◆ **Problem**
Return only the lines between the line holding "Reconstruct this image" and the line holding "bpy.context.scene.camera = co", the two boundary lines included, exactly as they appear.

+++

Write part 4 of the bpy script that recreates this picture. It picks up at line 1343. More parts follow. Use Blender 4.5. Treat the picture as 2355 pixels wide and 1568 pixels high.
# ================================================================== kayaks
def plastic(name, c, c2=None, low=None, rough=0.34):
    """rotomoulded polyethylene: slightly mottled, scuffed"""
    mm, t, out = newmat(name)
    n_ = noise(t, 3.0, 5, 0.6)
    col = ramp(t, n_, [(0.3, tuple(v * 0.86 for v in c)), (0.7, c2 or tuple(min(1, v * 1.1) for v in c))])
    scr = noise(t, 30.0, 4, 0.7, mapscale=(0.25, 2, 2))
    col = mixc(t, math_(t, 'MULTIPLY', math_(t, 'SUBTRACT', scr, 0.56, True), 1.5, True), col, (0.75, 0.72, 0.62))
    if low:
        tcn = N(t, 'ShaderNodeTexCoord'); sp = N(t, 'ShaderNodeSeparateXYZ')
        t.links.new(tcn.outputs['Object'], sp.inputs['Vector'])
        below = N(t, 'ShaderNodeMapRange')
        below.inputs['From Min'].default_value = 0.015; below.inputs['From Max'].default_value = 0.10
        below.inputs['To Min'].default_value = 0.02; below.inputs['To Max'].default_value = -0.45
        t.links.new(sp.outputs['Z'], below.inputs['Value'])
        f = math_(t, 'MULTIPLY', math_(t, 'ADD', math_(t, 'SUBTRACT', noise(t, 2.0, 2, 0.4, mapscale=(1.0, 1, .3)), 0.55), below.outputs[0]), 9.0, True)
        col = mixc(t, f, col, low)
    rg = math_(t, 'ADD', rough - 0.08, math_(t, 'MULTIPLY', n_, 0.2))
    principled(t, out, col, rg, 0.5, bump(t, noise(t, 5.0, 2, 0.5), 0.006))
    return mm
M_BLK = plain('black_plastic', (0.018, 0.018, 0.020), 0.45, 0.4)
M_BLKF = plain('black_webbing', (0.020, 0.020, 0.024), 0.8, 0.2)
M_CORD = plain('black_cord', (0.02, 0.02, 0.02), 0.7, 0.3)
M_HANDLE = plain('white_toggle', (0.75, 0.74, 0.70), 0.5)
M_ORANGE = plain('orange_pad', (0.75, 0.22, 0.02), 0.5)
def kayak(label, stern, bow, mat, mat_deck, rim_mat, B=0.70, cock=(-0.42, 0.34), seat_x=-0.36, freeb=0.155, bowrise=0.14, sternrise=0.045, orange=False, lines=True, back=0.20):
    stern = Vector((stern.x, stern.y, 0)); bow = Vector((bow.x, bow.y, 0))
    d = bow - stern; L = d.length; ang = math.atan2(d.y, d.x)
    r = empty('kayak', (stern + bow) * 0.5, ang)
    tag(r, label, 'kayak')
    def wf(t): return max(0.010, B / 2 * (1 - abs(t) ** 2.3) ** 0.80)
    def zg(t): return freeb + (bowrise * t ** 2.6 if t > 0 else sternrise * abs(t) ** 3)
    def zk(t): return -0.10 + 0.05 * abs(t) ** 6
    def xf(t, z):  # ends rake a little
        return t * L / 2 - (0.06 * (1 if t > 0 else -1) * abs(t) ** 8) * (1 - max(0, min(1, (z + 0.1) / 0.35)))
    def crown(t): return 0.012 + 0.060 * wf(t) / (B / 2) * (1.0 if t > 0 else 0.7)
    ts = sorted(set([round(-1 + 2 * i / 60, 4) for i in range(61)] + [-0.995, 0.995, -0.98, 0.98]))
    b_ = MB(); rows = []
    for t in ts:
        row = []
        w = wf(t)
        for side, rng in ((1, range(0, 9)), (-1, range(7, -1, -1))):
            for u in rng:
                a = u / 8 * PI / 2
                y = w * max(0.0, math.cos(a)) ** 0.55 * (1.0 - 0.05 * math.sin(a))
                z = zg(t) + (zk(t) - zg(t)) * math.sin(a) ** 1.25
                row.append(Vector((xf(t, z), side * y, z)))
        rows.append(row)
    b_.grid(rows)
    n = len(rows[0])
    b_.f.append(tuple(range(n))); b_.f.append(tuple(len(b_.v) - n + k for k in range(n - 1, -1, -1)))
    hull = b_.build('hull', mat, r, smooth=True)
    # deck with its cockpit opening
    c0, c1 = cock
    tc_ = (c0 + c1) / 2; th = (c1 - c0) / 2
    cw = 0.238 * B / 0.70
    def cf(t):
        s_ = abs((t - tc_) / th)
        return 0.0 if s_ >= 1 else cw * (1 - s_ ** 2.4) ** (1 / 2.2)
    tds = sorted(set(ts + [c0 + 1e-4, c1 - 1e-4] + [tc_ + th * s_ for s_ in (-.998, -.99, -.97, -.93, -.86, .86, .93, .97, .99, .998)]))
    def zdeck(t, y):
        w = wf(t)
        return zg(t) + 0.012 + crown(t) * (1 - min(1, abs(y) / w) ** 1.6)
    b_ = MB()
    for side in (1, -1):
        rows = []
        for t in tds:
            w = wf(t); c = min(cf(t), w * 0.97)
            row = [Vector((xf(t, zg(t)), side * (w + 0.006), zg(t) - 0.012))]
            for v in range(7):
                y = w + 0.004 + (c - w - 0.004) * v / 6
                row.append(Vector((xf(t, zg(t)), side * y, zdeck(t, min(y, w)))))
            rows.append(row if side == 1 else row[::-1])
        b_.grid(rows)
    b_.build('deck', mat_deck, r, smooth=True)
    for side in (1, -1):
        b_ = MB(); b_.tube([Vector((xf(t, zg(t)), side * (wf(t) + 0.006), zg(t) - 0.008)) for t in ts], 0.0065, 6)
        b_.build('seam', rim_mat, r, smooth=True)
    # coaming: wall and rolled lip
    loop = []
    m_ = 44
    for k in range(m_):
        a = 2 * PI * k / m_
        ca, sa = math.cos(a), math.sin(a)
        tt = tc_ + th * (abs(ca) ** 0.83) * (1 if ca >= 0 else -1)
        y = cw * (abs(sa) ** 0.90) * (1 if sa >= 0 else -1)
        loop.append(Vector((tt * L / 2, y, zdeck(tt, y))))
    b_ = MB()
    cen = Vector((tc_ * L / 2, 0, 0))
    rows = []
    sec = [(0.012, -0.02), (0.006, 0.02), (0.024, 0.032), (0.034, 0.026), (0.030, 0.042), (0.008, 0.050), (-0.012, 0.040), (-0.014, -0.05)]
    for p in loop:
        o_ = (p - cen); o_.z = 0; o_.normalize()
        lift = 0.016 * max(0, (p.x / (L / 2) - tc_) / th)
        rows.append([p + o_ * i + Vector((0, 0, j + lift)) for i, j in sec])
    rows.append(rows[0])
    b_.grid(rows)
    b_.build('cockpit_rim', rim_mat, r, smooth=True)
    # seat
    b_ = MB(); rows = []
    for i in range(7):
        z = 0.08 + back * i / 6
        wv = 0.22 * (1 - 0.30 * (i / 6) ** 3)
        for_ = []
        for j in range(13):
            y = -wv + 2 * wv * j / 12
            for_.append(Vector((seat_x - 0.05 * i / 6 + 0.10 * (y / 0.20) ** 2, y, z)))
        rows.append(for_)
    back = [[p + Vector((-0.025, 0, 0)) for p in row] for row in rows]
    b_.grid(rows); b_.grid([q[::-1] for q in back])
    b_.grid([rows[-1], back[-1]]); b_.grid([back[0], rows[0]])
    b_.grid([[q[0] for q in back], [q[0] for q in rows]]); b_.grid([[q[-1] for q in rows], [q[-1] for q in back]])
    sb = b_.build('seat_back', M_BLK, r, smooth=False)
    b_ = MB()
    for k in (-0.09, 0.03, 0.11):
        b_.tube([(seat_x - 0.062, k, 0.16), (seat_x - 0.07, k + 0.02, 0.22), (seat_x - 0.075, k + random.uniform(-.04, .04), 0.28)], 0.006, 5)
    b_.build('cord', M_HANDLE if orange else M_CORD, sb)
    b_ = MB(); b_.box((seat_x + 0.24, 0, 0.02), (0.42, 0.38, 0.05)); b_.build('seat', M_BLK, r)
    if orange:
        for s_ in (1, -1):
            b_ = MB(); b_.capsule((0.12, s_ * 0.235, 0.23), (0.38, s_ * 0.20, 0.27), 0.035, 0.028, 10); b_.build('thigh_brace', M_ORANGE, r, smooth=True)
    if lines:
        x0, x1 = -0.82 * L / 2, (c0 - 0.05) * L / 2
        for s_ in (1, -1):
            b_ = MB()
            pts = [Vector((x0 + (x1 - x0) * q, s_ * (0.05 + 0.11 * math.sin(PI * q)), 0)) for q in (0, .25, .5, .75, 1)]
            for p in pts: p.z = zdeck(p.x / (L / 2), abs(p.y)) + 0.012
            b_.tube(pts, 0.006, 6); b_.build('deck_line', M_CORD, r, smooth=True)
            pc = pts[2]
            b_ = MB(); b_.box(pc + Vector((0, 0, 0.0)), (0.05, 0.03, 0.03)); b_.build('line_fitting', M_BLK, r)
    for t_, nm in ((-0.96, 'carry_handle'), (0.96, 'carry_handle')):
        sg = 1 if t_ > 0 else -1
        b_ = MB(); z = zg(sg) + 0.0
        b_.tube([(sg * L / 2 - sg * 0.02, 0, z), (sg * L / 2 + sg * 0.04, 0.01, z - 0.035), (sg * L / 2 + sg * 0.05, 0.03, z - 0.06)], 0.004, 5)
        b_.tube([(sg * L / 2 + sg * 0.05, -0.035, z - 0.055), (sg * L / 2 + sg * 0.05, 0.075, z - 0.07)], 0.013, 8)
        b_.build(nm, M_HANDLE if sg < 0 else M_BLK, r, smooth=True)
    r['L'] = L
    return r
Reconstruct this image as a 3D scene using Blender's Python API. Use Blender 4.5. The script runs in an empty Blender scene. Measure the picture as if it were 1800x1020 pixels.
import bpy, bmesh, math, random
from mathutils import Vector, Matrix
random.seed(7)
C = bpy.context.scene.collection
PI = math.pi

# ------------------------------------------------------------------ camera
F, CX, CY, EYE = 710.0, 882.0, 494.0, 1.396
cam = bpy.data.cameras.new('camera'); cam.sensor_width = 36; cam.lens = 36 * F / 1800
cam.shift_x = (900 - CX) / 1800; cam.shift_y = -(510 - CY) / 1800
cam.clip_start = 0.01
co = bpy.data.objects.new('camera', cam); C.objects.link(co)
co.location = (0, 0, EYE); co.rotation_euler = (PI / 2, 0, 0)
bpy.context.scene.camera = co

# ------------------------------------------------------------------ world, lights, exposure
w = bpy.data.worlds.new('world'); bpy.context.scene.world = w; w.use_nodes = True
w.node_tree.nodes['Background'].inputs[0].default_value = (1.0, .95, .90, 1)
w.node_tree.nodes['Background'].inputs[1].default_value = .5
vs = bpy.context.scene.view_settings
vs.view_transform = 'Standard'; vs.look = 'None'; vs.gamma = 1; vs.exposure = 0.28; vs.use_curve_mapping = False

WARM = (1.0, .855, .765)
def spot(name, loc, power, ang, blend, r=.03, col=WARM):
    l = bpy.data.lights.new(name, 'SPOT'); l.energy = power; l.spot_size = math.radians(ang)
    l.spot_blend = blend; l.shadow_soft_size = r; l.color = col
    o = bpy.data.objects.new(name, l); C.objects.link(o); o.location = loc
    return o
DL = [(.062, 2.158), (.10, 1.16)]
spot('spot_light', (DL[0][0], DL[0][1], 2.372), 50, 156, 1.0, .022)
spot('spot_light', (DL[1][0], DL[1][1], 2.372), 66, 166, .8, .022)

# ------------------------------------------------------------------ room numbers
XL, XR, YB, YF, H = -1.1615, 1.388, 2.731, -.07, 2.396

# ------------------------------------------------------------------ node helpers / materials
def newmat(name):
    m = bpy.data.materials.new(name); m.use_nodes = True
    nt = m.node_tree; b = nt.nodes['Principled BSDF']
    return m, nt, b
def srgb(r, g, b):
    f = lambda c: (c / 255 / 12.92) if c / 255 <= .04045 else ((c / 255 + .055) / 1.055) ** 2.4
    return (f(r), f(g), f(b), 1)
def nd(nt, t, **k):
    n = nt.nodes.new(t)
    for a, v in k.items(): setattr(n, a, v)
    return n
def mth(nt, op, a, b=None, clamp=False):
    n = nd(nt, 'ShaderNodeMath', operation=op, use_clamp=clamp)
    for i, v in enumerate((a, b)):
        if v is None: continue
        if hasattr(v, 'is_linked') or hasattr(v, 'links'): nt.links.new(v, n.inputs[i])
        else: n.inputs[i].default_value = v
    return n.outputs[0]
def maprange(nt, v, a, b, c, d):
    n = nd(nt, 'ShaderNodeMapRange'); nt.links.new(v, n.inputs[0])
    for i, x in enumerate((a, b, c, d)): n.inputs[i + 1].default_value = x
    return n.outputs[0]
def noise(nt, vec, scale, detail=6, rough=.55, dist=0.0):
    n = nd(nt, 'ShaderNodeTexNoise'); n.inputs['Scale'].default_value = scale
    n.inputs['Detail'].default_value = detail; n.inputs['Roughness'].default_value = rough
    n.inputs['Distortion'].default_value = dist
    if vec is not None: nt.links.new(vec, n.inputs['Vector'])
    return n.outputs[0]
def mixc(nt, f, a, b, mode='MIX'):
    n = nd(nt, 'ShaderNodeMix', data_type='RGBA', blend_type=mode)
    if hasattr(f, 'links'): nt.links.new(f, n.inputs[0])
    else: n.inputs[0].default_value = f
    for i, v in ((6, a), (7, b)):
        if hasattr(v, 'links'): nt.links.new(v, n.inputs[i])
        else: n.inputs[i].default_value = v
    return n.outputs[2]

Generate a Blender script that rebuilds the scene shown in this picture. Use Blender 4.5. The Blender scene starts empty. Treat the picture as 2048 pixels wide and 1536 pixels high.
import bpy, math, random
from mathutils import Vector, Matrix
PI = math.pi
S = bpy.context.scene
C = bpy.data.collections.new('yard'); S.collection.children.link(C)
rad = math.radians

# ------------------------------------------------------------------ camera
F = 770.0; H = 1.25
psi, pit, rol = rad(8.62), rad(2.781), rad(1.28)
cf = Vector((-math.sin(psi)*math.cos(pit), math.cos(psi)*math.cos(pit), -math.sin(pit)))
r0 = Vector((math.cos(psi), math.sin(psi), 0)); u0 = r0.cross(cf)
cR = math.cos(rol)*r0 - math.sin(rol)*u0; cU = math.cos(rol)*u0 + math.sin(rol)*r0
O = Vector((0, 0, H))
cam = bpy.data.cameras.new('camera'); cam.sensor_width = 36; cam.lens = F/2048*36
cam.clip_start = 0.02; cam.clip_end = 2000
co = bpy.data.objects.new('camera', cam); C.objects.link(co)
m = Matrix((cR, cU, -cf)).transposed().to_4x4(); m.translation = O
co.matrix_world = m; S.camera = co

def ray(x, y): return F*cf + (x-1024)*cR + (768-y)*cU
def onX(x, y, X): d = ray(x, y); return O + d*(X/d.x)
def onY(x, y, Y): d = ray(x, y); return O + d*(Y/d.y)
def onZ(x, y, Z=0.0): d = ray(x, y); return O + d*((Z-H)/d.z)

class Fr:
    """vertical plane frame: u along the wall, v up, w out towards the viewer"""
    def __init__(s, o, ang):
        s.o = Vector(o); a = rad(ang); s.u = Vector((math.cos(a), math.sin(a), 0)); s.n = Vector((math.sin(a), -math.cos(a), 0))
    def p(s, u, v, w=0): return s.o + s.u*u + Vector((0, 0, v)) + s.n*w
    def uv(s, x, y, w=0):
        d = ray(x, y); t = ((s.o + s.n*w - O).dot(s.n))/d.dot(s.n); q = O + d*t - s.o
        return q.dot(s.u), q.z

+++

◆ **Exercise answer**
Reconstruct this image as a 3D scene using Blender's Python API. Use Blender 4.5. The script runs in an empty Blender scene. Measure the picture as if it were 1800x1020 pixels.
import bpy, bmesh, math, random
from mathutils import Vector, Matrix
random.seed(7)
C = bpy.context.scene.collection
PI = math.pi

# ------------------------------------------------------------------ camera
F, CX, CY, EYE = 710.0, 882.0, 494.0, 1.396
cam = bpy.data.cameras.new('camera'); cam.sensor_width = 36; cam.lens = 36 * F / 1800
cam.shift_x = (900 - CX) / 1800; cam.shift_y = -(510 - CY) / 1800
cam.clip_start = 0.01
co = bpy.data.objects.new('camera', cam); C.objects.link(co)
co.location = (0, 0, EYE); co.rotation_euler = (PI / 2, 0, 0)
bpy.context.scene.camera = co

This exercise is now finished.